‘We’re Ready to Fight’: Elizabeth Warren Calls for Campaign Finance Reform

Warren denounced the influence of money in politics and the trend toward corporate consoli
MARY SCHWALM/REUTERS

WASHINGTON, DC — Sen. Elizabeth Warren (D-MA), a potential candidate for the 2020 presidential election, took on a populist tone in her speech at the Center for American Progress 2017 Ideas Conference on Tuesday as she called for the rooting out of money’s influence in politics and continued her resistance against President Donald Trump.

“We believe in equal justice under the law, and we’re ready to fight for it,” Warren said. “We believe in an economy that doesn’t just work for the super-rich, but works for everyone.”

“Concentrated money and concentrated power are corrupting our democracy and becoming dangerously worse with Donald Trump in the White House,” Warren said. The former bankruptcy law professor did not mince words on the topic of finances as she stated her intention to pass legislation that would require presidents to disclose their tax returns.

Warren, who helped create the Consumer Financial Protection Bureau, also said she thought it would be beneficial to pass “my Presidential Conflicts of Interests Act, which would require presidents and vice presidents to put their assets in a blind trust during their years of public service.”

Later in her speech, she said:

Money slithers through Washington like a snake. And I’m not simply talking about giant bags of money and cash exchanging hands in dark alleys. I’m talking about perfectly legal ways that the super-rich and giant corporations use their cash and influence to rig the system and get the government to favor their interests over the interests of the people.

Additionally, Warren suggested publicly funded elections, and she called for the Supreme Court to “overturn its terrible Citizens United mistake.” Trump spent nearly $70 million financing his own campaign.

“Money is already causing a deep rot in Washington,” she said. “And that is why it is time for systemic change. We can start that change with the way that political campaigns are financed.”

In addition to pushing her progressive platform, Warren did not miss the opportunity to press fake news from her pulpit on Tuesday in suggesting that Trump’s temporary, 90-day visa ban was a “Muslim ban.”

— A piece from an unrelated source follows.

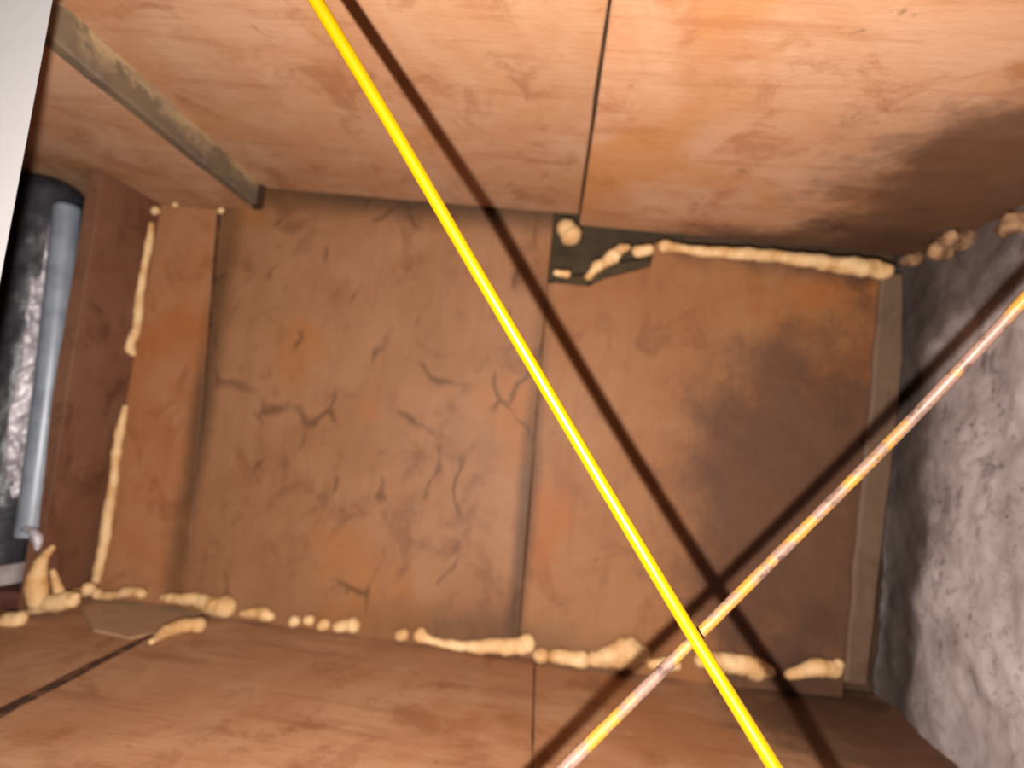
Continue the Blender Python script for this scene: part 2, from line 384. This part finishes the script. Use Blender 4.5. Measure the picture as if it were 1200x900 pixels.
# ------------------------------------------------------------------ pipe on its block
PY = .575; pa = onY(57, 222, PY); pb = onY(-9, 662, PY); R = .0326
axis = (pa-pb).normalized(); tocam = (-(pa+pb)/2); tocam = (tocam-axis*tocam.dot(axis)).normalized(); side = tocam.cross(axis)*-1
L = (pa-pb).length
pipe = empty('pipe', pb); tag(pipe, 'grey pipe with black wrapping and pale tape highlight in the left niche', 'pipe')
if side.x < 0: side = -side
def cyl(name, h0, h1, r, mat, ph0=-180, ph1=180, rough=0., nh=40, na=48, seed=0, shape=None, lean=0.):
    """shell around the pipe axis between heights, over an arc of angles (0 faces the room)"""
    bm = bmesh.new(); G = []; full = ph1-ph0 >= 360
    for i in range(nh+1):
        h = h0+(h1-h0)*i/nh; row = []
        for k in range(na if full else na+1):
            fr = k/na; e = 1.
            a0_, a1_ = ph0, ph1
            if shape: a0_, a1_ = shape(i/nh, ph0, ph1)
            ph = math.radians(a0_+(a1_-a0_)*fr)
            rr = r(i/nh) if callable(r) else r
            hh = h+lean*math.cos(ph)*(1-i/nh if lean > 0 else i/nh)
            q = pb+axis*hh+(tocam*math.cos(ph)+side*math.sin(ph))*rr
            if rough: q += (tocam*math.cos(ph)+side*math.sin(ph))*rough*(noise.noise(q*70+V((seed,)*3))+.6*noise.noise(q*170))
            row.append(bm.verts.new(q))
        G.append(row)
    m = len(G[0])
    for i in range(nh):
        for k in range(m if full else m-1): bm.faces.new((G[i][k], G[i][(k+1) % m], G[i+1][(k+1) % m], G[i+1][k]))
    if full: bm.faces.new(G[0]); bm.faces.new(G[-1])
    else:
        r_ = bmesh.ops.extrude_face_region(bm, geom=bm.faces[:])
        for v in r_['geom']:
            if isinstance(v, bmesh.types.BMVert):
                d = v.co-pb; d = d-axis*d.dot(axis); v.co -= d.normalized()*.0012
    return link(name, to_mesh(name, bm), mat, pipe, True)
cyl('body', .03, L, R, M_pipe)
cyl('plastic_wrap', .055, L-.02, R+.0022, M_wrap, -150, 30, .0022)
cyl('end_cap', L-.042, L+.014, lambda t: R+.004 if t < .55 else (R+.004)*math.sqrt(max(.0004, 1-((t-.55)/.45)**2)), M_rubber, lean=-.0)
def tshape(t, a, b):
    k = .5+.5*noise.noise(V((t*9, 3, 1))); c = 16+4*noise.noise(V((t*5, 7, 2))); wd = (20 if t < .8 else 9)*(min(1, (t+.03)/.14))
    return (c-wd*(.85+.3*k)-(0 if t > .1 else 0), c+wd*(.85+.3*(1-k)))
cyl('tape_highlight', .078, L-.05, R+.0045, M_tape_highlight, -25, 25, .0045, 90, 16, 3, tshape)  # pale crumpled strip of tape with the flash highlight put into its colour
cyl('collar', .0, .068, lambda t: R+.005-.001*t, M_rubber, rough=.001)
fp = [onY(a, b, .528) for a, b in ((25, 621), (33, 621), (40, 626), (44, 635), (43, 645))]
fpc = catmull(fp, 6); nn = len(fpc)
o = link('conduit_rim', to_mesh('conduit_rim', tube(fpc, [.0045*math.sin(math.pi*(i+.6)/(nn+.2))+.0008 for i in range(nn)], 10, .2)), M_tape_highlight, pipe, True)  # pale crescent that stands for the rim of the conduit's open end
cyl('foot_ring', -.014, .006, lambda t: R+.009-.002*t, M_ring, rough=.0015)
cc = [onY(a, b, .546) for a, b in ((79, 242), (73, 300), (57, 450), (38, 600), (34, 628))]
ccp = catmull(cc, 8)
cd_ = link('conduit', to_mesh('conduit', tube(ccp, [.0128]*len(ccp), 24)), M_conduit, pipe, True); cd_['label'] = 'smooth blue-grey conduit strapped to the pipe'
bz = (pb-axis*.014).z
blk = prism('wood_block', [V((-.64, .540, ZF)), V((-.506, .556, ZF)), V((-.504, .618, ZF)), V((-.64, .618, ZF))], V((0, 0, bz-ZF-.0035)), M_maroon, None, .003, .001)
tag(blk, 'dark red wooden block under the grey pipe', 'block')

# ------------------------------------------------------------------ cables
def cable_obj(name, pts, dia, mat, label, lump, sides=20):
    # pts: px, py, depth -> straight continuation beyond the picture at both ends
    P = [onY(*p) for p in pts]
    u, v = (P[0]-P[1]).normalized(), (P[-1]-P[-2]).normalized()
    P = [P[0]+u*.42, P[0]+u*.2]+P+[P[-1]+v*.2, P[-1]+v*.42]
    path = catmull(P, 30)
    bm = tube(path, [dia/2*(1+lump*noise.noise(p*90)+.6*lump*noise.noise(p*220)) for p in path], sides, lump*.6, 240)
    return tag(link(name, to_mesh(name, bm), mat, None, True), label, 'cable')
cable_obj('cable', [(x, y, 1/(5.3-3.55*y/900+2.9*(y/900)**2)) for x, y in ((340, -50), (370, 0), (458, 146), (541, 288), (626, 432), (711, 576), (797, 720), (853, 811), (908, 900), (939, 950))], .0058, M_yel,
          'bright yellow cable stretched diagonally across the front, over the tan one', .012)
cable_obj('cable', [(x, y, 1/(4.85-2.65*t+2.5*t*t)) for t, x, y in ((-.05, 1227, 324), (0, 1200, 352), (.24, 1070, 490), (.48, 940, 622), (.72, 814, 748), (.86, 740, 822), (1, 662, 900), (1.06, 630, 932))], .0048, M_tan,
          'dirty tan cable running under the yellow one past the concrete', .05)

# ------------------------------------------------------------------ expanding foam
random.seed(4)
def foam(pts, plane, label, mat=M_foam, lump=.28, group='expanding foam beads in the joints', name='foam_bead', seed=[0]):
    """pts: px, py, radius in mm; plane: function px,py -> point on the wall or floor it sticks to"""
    seed[0] += 1
    P = [plane(p[0], p[1]) for p in pts]; Rr = [p[2]*.001 for p in pts]
    if len(P) == 1:
        d = V((.12*Rr[0], 0, .05*Rr[0])); P = [P[0]-d, P[0]+d]; Rr = [Rr[0]]*2
    n = 10; path = catmull(P, n); m = len(path)
    rad = []
    for i in range(m):
        k = min(i//n, len(Rr)-2); t = i/n-k; t = t*t*(3-2*t); rad.append(Rr[k]*(1-t)+Rr[k+1]*t)
    # rounded ends
    def end(p, q, r, out):
        d = (p-q).normalized(); res = [(p+d*r*math.sin(a), r*math.cos(a)) for a in (.35, .7, 1.0, 1.25, 1.45)]
        return res if out else res[::-1]
    pre = end(path[0], path[1], rad[0], False); post = end(path[-1], path[-2], rad[-1], True)
    path = [a for a, _ in pre]+path+[a for a, _ in post]; rad = [b for _, b in pre]+rad+[b for _, b in post]
    bm = tube(path, rad, 14, lump, 75, seed[0])
    o = link(name, to_mesh(name, bm), mat, None, True)
    return tag(o, label, 'foam', group)
bk = lambda y: (lambda a, b: onY(a, b, y))
fz = lambda h: (lambda a, b: onZ(a, b, ZF+h))
cz = lambda h: (lambda a, b: onZ(a, b, ZC-h))
B = bk(.612)
foam([(181, 247, 6)], B, 'small foam blob at the ceiling end of the left upright joint')
foam([(177, 264, 4), (174, 290, 5), (166, 325, 5), (163, 360, 5), (160, 385, 5), (152, 405, 7), (156, 414, 4)], B, 'upper cream foam bead down the left upright joint')
foam([(147, 478, 3.5), (141, 505, 5), (136, 535, 5), (132, 570, 5), (127, 600, 6), (121, 640, 5.5), (113, 680, 5)], B, 'lower cream foam bead down the left upright joint')
foam([(205, 240, 3.5)], B, 'tiny foam dab under the soffit, nearer the left joint')
foam([(259, 247, 4)], B, 'tiny foam dab under the soffit above the groove')
FB = bk(.604)
foam([(-20, 738, 11), (2, 732, 10), (22, 726, 8)], bk(.53), 'rounded foam bead on the floor at the far left edge')
foam([(36, 716, 4), (48, 710, 7), (66, 706, 10), (84, 704, 8), (88, 700, 5)], bk(.548), 'arched foam lump on the floor in front of the stained board')
foam([(45, 703, 9), (43, 690, 10), (43, 676, 9), (47, 662, 6.5), (54, 650, 4.5), (61, 642, 3)], bk(.545), 'tall pointed foam peak next to the pipe collar', lump=.12)
foam([(70, 697, 6), (66, 684, 4.5), (62, 670, 3)], bk(.56), 'thin foam finger standing up beside the pointed peak', lump=.1)
foam([(78, 697, 5), (95, 694, 6), (104, 690, 7)], bk(.585), 'short foam bead behind the arched lump')
foam([(112, 694, 5), (120, 698, 5), (136, 697, 5), (150, 693, 6), (166, 696, 6)], FB, 'foam bead at the foot of the narrow orange sheet')
foam([(192, 700, 4), (206, 701, 6), (225, 702, 7), (240, 705, 8), (252, 710, 12), (264, 712, 12)], FB, 'thick foam bead with bulbous end below the groove')
foam([(178, 752, 3), (190, 743, 6), (206, 736, 7), (222, 733, 7), (232, 733, 8)], fz(.005), 'curved foam strand lying across the floor seam')
foam([(285, 719, 4), (298, 719, 6), (310, 720, 8), (316, 722, 6)], FB, 'fish-shaped foam bead right of the bulbous one')
foam([(345, 729, 6)], FB, 'leftmost of the three small foam dots in the floor joint')
foam([(362, 727, 6)], FB, 'middle of the three small foam dots in the floor joint')
foam([(379, 733, 7)], FB, 'rightmost of the three small foam dots in the floor joint')
foam([(396, 734, 6), (405, 733, 7), (413, 733, 9)], FB, 'short foam bead just right of the three dots')
foam([(471, 744, 7)], FB, 'lone foam dot in the floor joint left of the long bead')
foam([(493, 745, 8), (505, 750, 5), (520, 754, 5), (545, 757, 6), (580, 758, 8), (605, 757, 9), (618, 754, 9)], FB, 'long tapering foam bead ending under the sheet seam')
foam([(634, 768, 8)], FB, 'small foam lump right under the sheet seam')
foam([(650, 769, 7), (668, 771, 8), (682, 773, 9)], FB, 'oblong foam bead between seam lump and biggest lump')
foam([(697, 772, 8), (712, 770, 11), (728, 767, 15), (740, 764, 16), (752, 765, 9)], FB, 'biggest foam lump in the floor joint left of the cables')
foam([(764, 778, 6), (778, 778, 7), (792, 779, 6)], FB, 'small foam bead partly behind the tan cable')
foam([(822, 774, 8), (842, 775, 9), (866, 779, 11), (886, 783, 11), (900, 786, 7)], FB, 'foam bead right of the yellow cable in the floor joint')
foam([(924, 791, 5), (942, 786, 7), (960, 782, 9), (976, 784, 9), (983, 778, 5)], FB, 'foam bead at the foot of the upright timber strip')
# upper joint
foam([(665, 270, 14), (668, 274, 14)], B, 'round foam ball over the broken corner')
foam([(652, 320, 4), (664, 321, 5)], B, 'small foam crumb at lower left of the broken corner')
foam([(690, 323, 6), (698, 316, 7), (708, 308, 6), (718, 300, 9), (726, 294, 6), (735, 290, 4)], B, 'slanting foam smear across the broken corner', lump=.45)
foam([(747, 294, 7), (760, 293, 7)], B, 'squarish foam dab at right of the broken corner')
foam([(778, 288, 7), (800, 292, 5), (830, 295, 6), (865, 297, 7), (900, 300, 7), (940, 304, 8), (975, 309, 9), (1010, 313, 10), (1036, 317, 10)], bk(.609), 'long foam bead along the top of the right sheet')
foam([(1062, 306, 7), (1074, 304, 8)], bk(.605), 'small dirty foam lump at the concrete top corner', M_foamd, .4)
foam([(1100, 293, 10), (1112, 285, 13), (1126, 280, 11), (1142, 272, 9), (1156, 268, 6)], bk(.55), 'dirty brown foam lump between concrete and ceiling', M_foamd, .55)
foam([(1184, 266, 10), (1196, 260, 13), (1215, 250, 14)], bk(.49), 'dirty foam lump over the concrete at the right edge', M_foamd, .5)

The temporary ban does not include countries with the top ten Muslim populations: Turkey (71 million), Algeria (35 million), and Morocco (32 million). It also does not include Saudi Arabia and Pakistan.

Warren also suggested that Trump has not only failed to “drain the swamp,” but said that the “swamp is bigger, deeper, uglier, and filled with more corrupt creatures than ever before in history,” referring to the president’s cabinet picks.

In her closing remarks, Warren said, “Now is the time to remind him that our intelligence secrets are not gossip and that his personal desire to impress his Russian buddies does not outweigh the safety or security of our allies”:

Now is the time to remind him that in this country nobody is above the law, including the President of the United States. It is time to resist. It is time to fight back. And it is time to be clear what we believe: that no foreign power, and especially not Russia, gets to launch an assault on our democracy without any investigation or any consequences.

I have news for Donald Trump: No matter how much he might admire Vladimir Putin’s Russia, we will never accept autocracy. Here in America, we will embrace and defend democracy. And we do that by demanding everyone in our government is accountable — even the President of the United States.

Senators Kamala Harris (D-CA) and Kirsten Gillibrand (D-NY) also spoke. Other speakers included Sen. Cory Booker (D-NJ) and the Gold Star father of Capt. Humayun Khan, Khizr Khan, who told Trump in his speech that his offer for the president to read the Constitution still stands.